=== GOAL ===
Set down the material once more, exactly as it appears.

=== RECORDS FOR THE TASK ===

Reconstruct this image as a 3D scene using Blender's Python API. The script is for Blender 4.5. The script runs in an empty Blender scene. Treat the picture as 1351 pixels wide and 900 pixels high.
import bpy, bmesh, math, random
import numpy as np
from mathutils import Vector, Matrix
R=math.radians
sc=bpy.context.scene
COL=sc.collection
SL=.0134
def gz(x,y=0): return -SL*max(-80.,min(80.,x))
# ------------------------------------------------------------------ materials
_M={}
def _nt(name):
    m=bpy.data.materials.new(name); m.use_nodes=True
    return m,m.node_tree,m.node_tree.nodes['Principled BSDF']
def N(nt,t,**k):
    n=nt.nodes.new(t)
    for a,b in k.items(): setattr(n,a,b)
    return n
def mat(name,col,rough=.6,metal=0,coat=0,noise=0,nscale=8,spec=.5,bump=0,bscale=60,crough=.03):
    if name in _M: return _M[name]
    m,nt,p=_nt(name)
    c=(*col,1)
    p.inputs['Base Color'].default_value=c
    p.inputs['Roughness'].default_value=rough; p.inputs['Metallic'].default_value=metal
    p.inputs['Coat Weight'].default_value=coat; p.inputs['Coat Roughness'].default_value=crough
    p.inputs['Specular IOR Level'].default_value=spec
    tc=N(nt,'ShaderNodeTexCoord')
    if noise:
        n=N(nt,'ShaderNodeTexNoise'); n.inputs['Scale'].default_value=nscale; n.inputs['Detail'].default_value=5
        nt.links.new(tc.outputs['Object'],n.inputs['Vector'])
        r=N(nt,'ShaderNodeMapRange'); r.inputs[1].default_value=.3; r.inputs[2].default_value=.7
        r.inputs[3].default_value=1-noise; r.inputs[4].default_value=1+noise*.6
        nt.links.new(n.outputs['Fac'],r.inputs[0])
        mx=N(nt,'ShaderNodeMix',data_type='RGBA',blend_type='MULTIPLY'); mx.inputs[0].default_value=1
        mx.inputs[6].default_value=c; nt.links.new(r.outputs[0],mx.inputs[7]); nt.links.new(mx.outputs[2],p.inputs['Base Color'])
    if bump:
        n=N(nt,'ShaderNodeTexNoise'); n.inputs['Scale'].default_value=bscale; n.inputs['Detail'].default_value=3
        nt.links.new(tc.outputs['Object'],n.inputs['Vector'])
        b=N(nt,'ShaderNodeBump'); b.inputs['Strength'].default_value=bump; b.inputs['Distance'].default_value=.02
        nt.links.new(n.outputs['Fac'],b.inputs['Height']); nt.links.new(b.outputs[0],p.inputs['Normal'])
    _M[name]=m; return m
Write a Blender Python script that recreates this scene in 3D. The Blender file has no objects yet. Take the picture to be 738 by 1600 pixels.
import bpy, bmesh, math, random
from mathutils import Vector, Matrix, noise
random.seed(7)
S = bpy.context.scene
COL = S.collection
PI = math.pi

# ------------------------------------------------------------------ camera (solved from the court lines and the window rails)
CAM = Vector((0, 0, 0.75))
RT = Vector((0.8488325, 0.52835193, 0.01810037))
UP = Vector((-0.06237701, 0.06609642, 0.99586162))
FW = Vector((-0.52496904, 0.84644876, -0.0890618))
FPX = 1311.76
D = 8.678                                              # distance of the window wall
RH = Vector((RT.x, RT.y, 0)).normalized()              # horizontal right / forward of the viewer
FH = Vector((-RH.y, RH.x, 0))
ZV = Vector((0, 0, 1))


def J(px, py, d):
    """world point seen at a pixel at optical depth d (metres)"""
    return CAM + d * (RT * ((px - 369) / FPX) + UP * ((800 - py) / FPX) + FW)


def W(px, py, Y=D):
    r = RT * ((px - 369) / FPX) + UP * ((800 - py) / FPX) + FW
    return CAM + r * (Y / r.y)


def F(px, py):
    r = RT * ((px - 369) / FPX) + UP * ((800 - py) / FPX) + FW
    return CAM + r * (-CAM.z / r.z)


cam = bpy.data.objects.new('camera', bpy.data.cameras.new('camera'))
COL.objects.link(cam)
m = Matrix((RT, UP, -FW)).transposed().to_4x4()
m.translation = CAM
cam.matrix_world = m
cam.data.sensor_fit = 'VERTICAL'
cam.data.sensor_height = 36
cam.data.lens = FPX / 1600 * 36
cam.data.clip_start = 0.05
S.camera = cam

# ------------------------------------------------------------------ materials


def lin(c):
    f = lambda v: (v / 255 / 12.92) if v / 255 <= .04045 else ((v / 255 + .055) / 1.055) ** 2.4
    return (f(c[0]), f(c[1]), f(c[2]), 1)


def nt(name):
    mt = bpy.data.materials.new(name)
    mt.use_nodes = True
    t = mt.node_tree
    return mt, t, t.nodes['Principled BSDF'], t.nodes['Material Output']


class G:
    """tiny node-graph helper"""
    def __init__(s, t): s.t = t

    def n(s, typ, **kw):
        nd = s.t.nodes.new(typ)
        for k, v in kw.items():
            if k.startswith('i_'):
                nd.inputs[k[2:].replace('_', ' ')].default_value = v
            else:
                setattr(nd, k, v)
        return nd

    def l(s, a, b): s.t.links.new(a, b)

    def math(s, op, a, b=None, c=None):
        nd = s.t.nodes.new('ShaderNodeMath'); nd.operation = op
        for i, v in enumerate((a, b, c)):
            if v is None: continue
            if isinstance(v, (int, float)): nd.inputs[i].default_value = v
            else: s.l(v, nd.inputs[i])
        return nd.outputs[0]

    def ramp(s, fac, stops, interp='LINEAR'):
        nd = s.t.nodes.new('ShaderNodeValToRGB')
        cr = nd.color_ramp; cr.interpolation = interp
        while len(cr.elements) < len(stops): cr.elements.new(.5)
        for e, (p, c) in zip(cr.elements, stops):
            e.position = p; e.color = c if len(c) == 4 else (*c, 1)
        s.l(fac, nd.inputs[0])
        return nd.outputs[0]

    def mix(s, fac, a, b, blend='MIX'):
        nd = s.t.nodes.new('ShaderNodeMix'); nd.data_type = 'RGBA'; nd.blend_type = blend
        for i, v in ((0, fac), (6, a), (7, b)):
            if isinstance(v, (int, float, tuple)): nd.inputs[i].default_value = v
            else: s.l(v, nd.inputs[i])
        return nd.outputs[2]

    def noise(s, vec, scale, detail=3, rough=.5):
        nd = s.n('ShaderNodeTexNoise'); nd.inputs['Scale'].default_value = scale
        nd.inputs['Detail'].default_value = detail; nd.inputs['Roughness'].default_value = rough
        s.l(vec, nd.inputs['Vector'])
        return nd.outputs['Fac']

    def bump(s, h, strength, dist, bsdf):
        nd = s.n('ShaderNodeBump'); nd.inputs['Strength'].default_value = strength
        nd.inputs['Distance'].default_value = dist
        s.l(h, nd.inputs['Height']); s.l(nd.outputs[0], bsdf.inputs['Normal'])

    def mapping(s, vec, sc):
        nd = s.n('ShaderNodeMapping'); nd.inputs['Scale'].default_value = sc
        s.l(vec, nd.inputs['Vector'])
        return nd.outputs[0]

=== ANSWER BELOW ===
Reconstruct this image as a 3D scene using Blender's Python API. The script is for Blender 4.5. The script runs in an empty Blender scene. Treat the picture as 1351 pixels wide and 900 pixels high.
import bpy, bmesh, math, random
import numpy as np
from mathutils import Vector, Matrix
R=math.radians
sc=bpy.context.scene
COL=sc.collection
SL=.0134
def gz(x,y=0): return -SL*max(-80.,min(80.,x))
# ------------------------------------------------------------------ materials
_M={}
def _nt(name):
    m=bpy.data.materials.new(name); m.use_nodes=True
    return m,m.node_tree,m.node_tree.nodes['Principled BSDF']
def N(nt,t,**k):
    n=nt.nodes.new(t)
    for a,b in k.items(): setattr(n,a,b)
    return n
def mat(name,col,rough=.6,metal=0,coat=0,noise=0,nscale=8,spec=.5,bump=0,bscale=60,crough=.03):
    if name in _M: return _M[name]
    m,nt,p=_nt(name)
    c=(*col,1)
    p.inputs['Base Color'].default_value=c
    p.inputs['Roughness'].default_value=rough; p.inputs['Metallic'].default_value=metal
    p.inputs['Coat Weight'].default_value=coat; p.inputs['Coat Roughness'].default_value=crough
    p.inputs['Specular IOR Level'].default_value=spec
    tc=N(nt,'ShaderNodeTexCoord')
    if noise:
        n=N(nt,'ShaderNodeTexNoise'); n.inputs['Scale'].default_value=nscale; n.inputs['Detail'].default_value=5
        nt.links.new(tc.outputs['Object'],n.inputs['Vector'])
        r=N(nt,'ShaderNodeMapRange'); r.inputs[1].default_value=.3; r.inputs[2].default_value=.7
        r.inputs[3].default_value=1-noise; r.inputs[4].default_value=1+noise*.6
        nt.links.new(n.outputs['Fac'],r.inputs[0])
        mx=N(nt,'ShaderNodeMix',data_type='RGBA',blend_type='MULTIPLY'); mx.inputs[0].default_value=1
        mx.inputs[6].default_value=c; nt.links.new(r.outputs[0],mx.inputs[7]); nt.links.new(mx.outputs[2],p.inputs['Base Color'])
    if bump:
        n=N(nt,'ShaderNodeTexNoise'); n.inputs['Scale'].default_value=bscale; n.inputs['Detail'].default_value=3
        nt.links.new(tc.outputs['Object'],n.inputs['Vector'])
        b=N(nt,'ShaderNodeBump'); b.inputs['Strength'].default_value=bump; b.inputs['Distance'].default_value=.02
        nt.links.new(n.outputs['Fac'],b.inputs['Height']); nt.links.new(b.outputs[0],p.inputs['Normal'])
    _M[name]=m; return m
Write a Blender Python script that recreates this scene in 3D. The Blender file has no objects yet. Take the picture to be 738 by 1600 pixels.
import bpy, bmesh, math, random
from mathutils import Vector, Matrix, noise
random.seed(7)
S = bpy.context.scene
COL = S.collection
PI = math.pi

# ------------------------------------------------------------------ camera (solved from the court lines and the window rails)
CAM = Vector((0, 0, 0.75))
RT = Vector((0.8488325, 0.52835193, 0.01810037))
UP = Vector((-0.06237701, 0.06609642, 0.99586162))
FW = Vector((-0.52496904, 0.84644876, -0.0890618))
FPX = 1311.76
D = 8.678                                              # distance of the window wall
RH = Vector((RT.x, RT.y, 0)).normalized()              # horizontal right / forward of the viewer
FH = Vector((-RH.y, RH.x, 0))
ZV = Vector((0, 0, 1))


def J(px, py, d):
    """world point seen at a pixel at optical depth d (metres)"""
    return CAM + d * (RT * ((px - 369) / FPX) + UP * ((800 - py) / FPX) + FW)


def W(px, py, Y=D):
    r = RT * ((px - 369) / FPX) + UP * ((800 - py) / FPX) + FW
    return CAM + r * (Y / r.y)


def F(px, py):
    r = RT * ((px - 369) / FPX) + UP * ((800 - py) / FPX) + FW
    return CAM + r * (-CAM.z / r.z)


cam = bpy.data.objects.new('camera', bpy.data.cameras.new('camera'))
COL.objects.link(cam)
m = Matrix((RT, UP, -FW)).transposed().to_4x4()
m.translation = CAM
cam.matrix_world = m
cam.data.sensor_fit = 'VERTICAL'
cam.data.sensor_height = 36
cam.data.lens = FPX / 1600 * 36
cam.data.clip_start = 0.05
S.camera = cam

# ------------------------------------------------------------------ materials


def lin(c):
    f = lambda v: (v / 255 / 12.92) if v / 255 <= .04045 else ((v / 255 + .055) / 1.055) ** 2.4
    return (f(c[0]), f(c[1]), f(c[2]), 1)


def nt(name):
    mt = bpy.data.materials.new(name)
    mt.use_nodes = True
    t = mt.node_tree
    return mt, t, t.nodes['Principled BSDF'], t.nodes['Material Output']


class G:
    """tiny node-graph helper"""
    def __init__(s, t): s.t = t

    def n(s, typ, **kw):
        nd = s.t.nodes.new(typ)
        for k, v in kw.items():
            if k.startswith('i_'):
                nd.inputs[k[2:].replace('_', ' ')].default_value = v
            else:
                setattr(nd, k, v)
        return nd

    def l(s, a, b): s.t.links.new(a, b)

    def math(s, op, a, b=None, c=None):
        nd = s.t.nodes.new('ShaderNodeMath'); nd.operation = op
        for i, v in enumerate((a, b, c)):
            if v is None: continue
            if isinstance(v, (int, float)): nd.inputs[i].default_value = v
            else: s.l(v, nd.inputs[i])
        return nd.outputs[0]

    def ramp(s, fac, stops, interp='LINEAR'):
        nd = s.t.nodes.new('ShaderNodeValToRGB')
        cr = nd.color_ramp; cr.interpolation = interp
        while len(cr.elements) < len(stops): cr.elements.new(.5)
        for e, (p, c) in zip(cr.elements, stops):
            e.position = p; e.color = c if len(c) == 4 else (*c, 1)
        s.l(fac, nd.inputs[0])
        return nd.outputs[0]

    def mix(s, fac, a, b, blend='MIX'):
        nd = s.t.nodes.new('ShaderNodeMix'); nd.data_type = 'RGBA'; nd.blend_type = blend
        for i, v in ((0, fac), (6, a), (7, b)):
            if isinstance(v, (int, float, tuple)): nd.inputs[i].default_value = v
            else: s.l(v, nd.inputs[i])
        return nd.outputs[2]

    def noise(s, vec, scale, detail=3, rough=.5):
        nd = s.n('ShaderNodeTexNoise'); nd.inputs['Scale'].default_value = scale
        nd.inputs['Detail'].default_value = detail; nd.inputs['Roughness'].default_value = rough
        s.l(vec, nd.inputs['Vector'])
        return nd.outputs['Fac']

    def bump(s, h, strength, dist, bsdf):
        nd = s.n('ShaderNodeBump'); nd.inputs['Strength'].default_value = strength
        nd.inputs['Distance'].default_value = dist
        s.l(h, nd.inputs['Height']); s.l(nd.outputs[0], bsdf.inputs['Normal'])

    def mapping(s, vec, sc):
        nd = s.n('ShaderNodeMapping'); nd.inputs['Scale'].default_value = sc
        s.l(vec, nd.inputs['Vector'])
        return nd.outputs[0]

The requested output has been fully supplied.